The first coup effort against Diem originated in August 1963, when CIA officer Colonel Lucien Conein met secretly with a number of high-ranking South Vietnamese military officers, including Generals Duong Van Big Minh, Tran Van Don, Le Van Kim and Tran Thien Khiem. Conein was a veteran of the World War II Office of Strategic Services and was on good terms with Diem. It was his job to act as an intermediary between the plotters and the U.S. embassy. During the initial meeting, Minh spoke about assassinating both Diem and Nhu. When Ambassador Lodge learned of this he cabled Washington. Upon receiving the report of the clandestine meeting, Kennedy responded by declaring that there was no turning back.
In his discussions with the insurgent generals, Conein meanwhile told them that the United States could not be of any help during initial action of assuming power of state. It would be entirely their own action, win or lose. At the end of August the Kennedy administration sent another, more forceful message to the coup plotters, saying that the United States would support a coup if it had a good chance of succeeding, but it would not permit the participation of U.S. forces.
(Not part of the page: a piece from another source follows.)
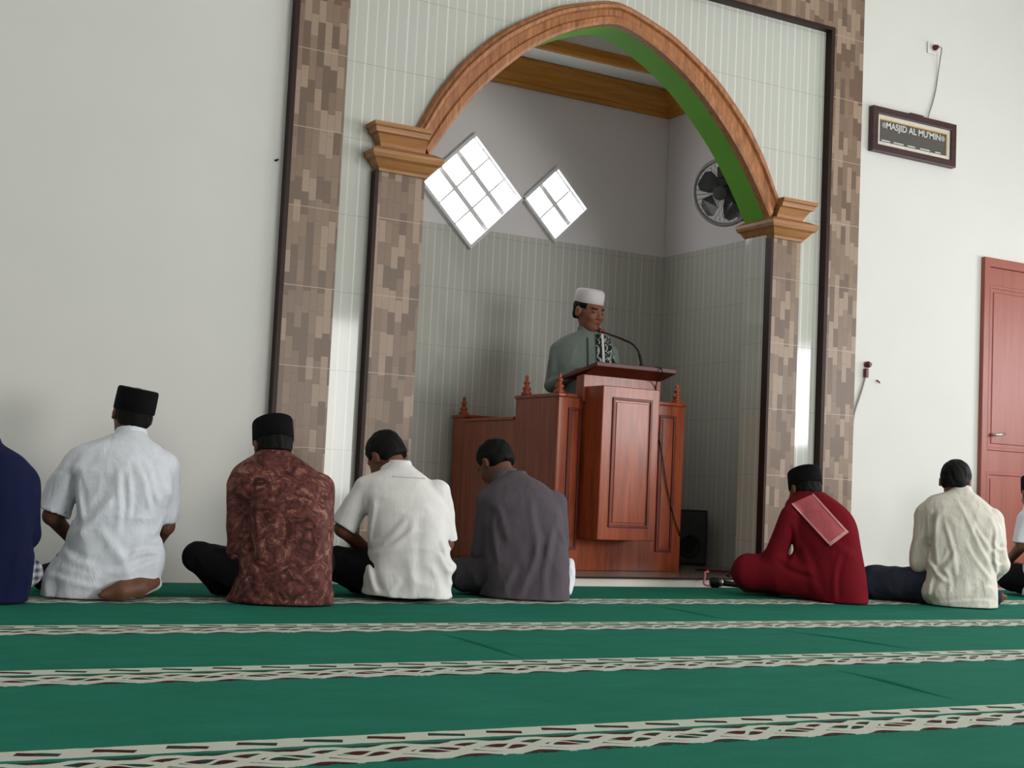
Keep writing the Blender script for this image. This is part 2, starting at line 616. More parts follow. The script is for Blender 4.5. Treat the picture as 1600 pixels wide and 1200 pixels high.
fl = MB().box((XL - 0.2, YB - 0.2, -0.15), (XR + 0.2, 0.0, -0.012)).build('floor', M['hallfloor'])
struct(fl, 'pale tiled hall floor under the carpets')
ce = MB().box((XL - 0.2, YB - 0.2, ZC), (XR + 0.2, T, ZC + 0.12)).build('ceiling', M['ceil'])
struct(ce)


def wall_with_holes(name, axis, pos, thick, u0, u1, holes, mat):
    """wall in a plane x=pos or y=pos from u0 to u1, holes: (ua, ub, za, zb)"""
    b = MB()
    us = sorted({u0, u1, *[h[0] for h in holes], *[h[1] for h in holes]})
    for a, c in zip(us[:-1], us[1:]):
        cuts = [(h[2], h[3]) for h in holes if h[0] <= a + 1e-6 and h[1] >= c - 1e-6]
        segs, z = [], -0.012
        for za, zb in cuts:
            segs.append((z, za))
            z = zb
        segs.append((z, ZC))
        for za, zb in segs:
            if zb - za < 1e-4:
                continue
            if axis == 'x':
                b.box((min(pos, pos + thick), a, za), (max(pos, pos + thick), c, zb))
            else:
                b.box((a, min(pos, pos + thick), za), (c, max(pos, pos + thick), zb))
    return struct(b.build(name, mat))


wall_with_holes('wall_right', 'x', XR, 0.2, YB, 0.0, [(y - 0.7, y + 0.7, 1.05, 2.15) for y in RIGHT_WINDOWS], M['wall'])
wall_with_holes('wall_left', 'x', XL, -0.2, YB, 0.0, [], M['wall'])
wall_with_holes('wall_back', 'y', YB, -0.2, XL, XR, [(4.3, 8.1, 0.0, 2.6)], M['wall'])

# ------------------------------------------------------------------ the alcove behind the arch
NX0, NX1, NY, NZ, DADO = 2.45, 6.03, 1.93, 3.58, 2.33
PZ = 0.045


def alcove_wall(name, pts, mats, label):
    """pts: plan line a->b ; lower part striped tile, upper part paint"""
    (xa, ya), (xb, yb), (nx, ny) = pts
    b = MB()
    t = 0.1
    for z0, z1, mi, out in ((0.0, DADO, 1, 0.0), (DADO, 4.0, 0, 0.006)):
        lo = [(xa + nx * out, ya + ny * out, z0), (xb + nx * out, yb + ny * out, z0), (xb + nx * t, yb + ny * t, z0), (xa + nx * t, ya + ny * t, z0)]
        b.hexa(lo, [(p[0], p[1], z1) for p in lo], mi)
    return struct(b.build(name, mats), label)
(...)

The president also told Ambassador Lodge that it was fine if Washington initiated action to suspend further aid to the Diem regime.
According to the Assassinations Report issued by the U.S. Senate Select Committee on Intelligence in 1975, the initial coup plan failed because the Generals did not feel ready and did not have sufficient balance of focus. If Diem did not realize at that point that his hold on power was fleeting, a series of public pronouncements from Washington should have allayed any doubt. On September 8, David Bell, the director of the Agency for International Development, told a television reporter that Congress might cut off further aid to Diem if radical changes were not carried out. On September 12, Senator Frank Church, with President Kennedy’s approval, introduced a resolution in the Senate condemning the South Vietnamese government for its repressive measures and calling for aid to be cut off.
In October 1963, Secretary McNamara and General Taylor arrived in Saigon on a fact-finding mission. After meeting with President Diem, they recommended to President Kennedy that the United States work with Diem but hold back further financial and political support. They also proposed a 1,000-man troop withdrawal by the end of the year. Their most important concern was that no actions resulting in a coup take place at that time.
On October 3, however, Conein made contact with General Minh, who told him that a new coup was in the offing and asked for American support if it succeeded. In their discussion Minh revealed that the plan included the assassinations of both Diem and Nhu. On October 5, 1963, according to the Assassinations Report, the unnamed acting chief of the CIA station in Saigon cabled Washington that he had recommended to Ambassador Lodge that the United States not set ourselves irrevocably against the assassination plot.
Also according to the Assassinations Report, CIA Director John McCone later stated that after a meeting with both the president and Attorney General Robert Kennedy, he believed that President Kennedy agreed with his recommendation to assemble all pertinent intelligence on the coup plot, despite the fact that the president had great reservations about Diem. McCone further said that during his talk with President Kennedy they did not discuss assassination specifically, only whether or not the United States should let the coup go ahead or try to stop it. McCone left the meeting believing that the president concurred with the CIA director’s hands-off recommendation.
In Saigon, Conein met secretly with General Don, one of the coup plotters, telling him that the United States was opposed to any assassinations. The general responded, All right, you don’t like it, we won’t talk about it anymore.
On October 28, Don told Ambassador Lodge that he would tell him of the plans for the coup before it took place. Lodge called Washington, reporting that he could do nothing to stop the coup. Washington hurriedly replied, telling Lodge to try to talk the generals out of going ahead with the coup. By that point neither Lodge nor any other American official in Washington or Saigon could exert any more influence over the generals. The coup was on.
In the pre-dawn darkness of November 1, 1963, ARVN soldiers loyal to the generals took up positions around Saigon. They took over police headquarters and radio stations and began to move on the presidential palace. The coup leaders gave only a four-minute warning to the U.S. embassy, allowing Ambassador Lodge no time to react. When they confronted Diem, the plotters demanded that he resign and guaranteed him and the Nhus safe exit from the country. Diem called Lodge, who said that the United States could take no action.
General Minh called Diem and told him that if he did not resign immediately the presidential palace would be attacked. When Diem did not respond, the plotters launched an air attack on the presidential palace just before dark. In the early hours of November 2, Diem finally called General Don and offered to surrender if his party received safe passage out of the country. Don agreed to the terms, but Diem did not inform Don of his whereabouts.
Diem and Nhu had escaped through a secret tunnel under the presidential palace and had made their way to Cholon, the Chinese district of Saigon. In circumstances that are still unclear today, Diem and Nhu were tracked down and taken into custody by forces loyal to the plotters. A little while later Diem and Nhu were killed inside an armored personnel carrier while they were being transported to the joint general staff headquarters building.
When President Kennedy heard the news, he reacted with shock to the deaths of Diem and his brother. Their murders had not been in the script.
Over the next several years a steady stream of petty generals ruled in Saigon while the war intensified and American involvement grew substantially. Three weeks after the deaths of Diem and Nhu, President Kennedy himself was assassinated in Dallas on November 22, 1963. Despite the behind-the-scenes American involvement in the death of Ngo Dinh Diem, the Assassinations Report concluded by stating, The details of Diem’s and Nhu’s deaths are not known. None of the informed sources give any indication of direct or indirect involvement of the United States.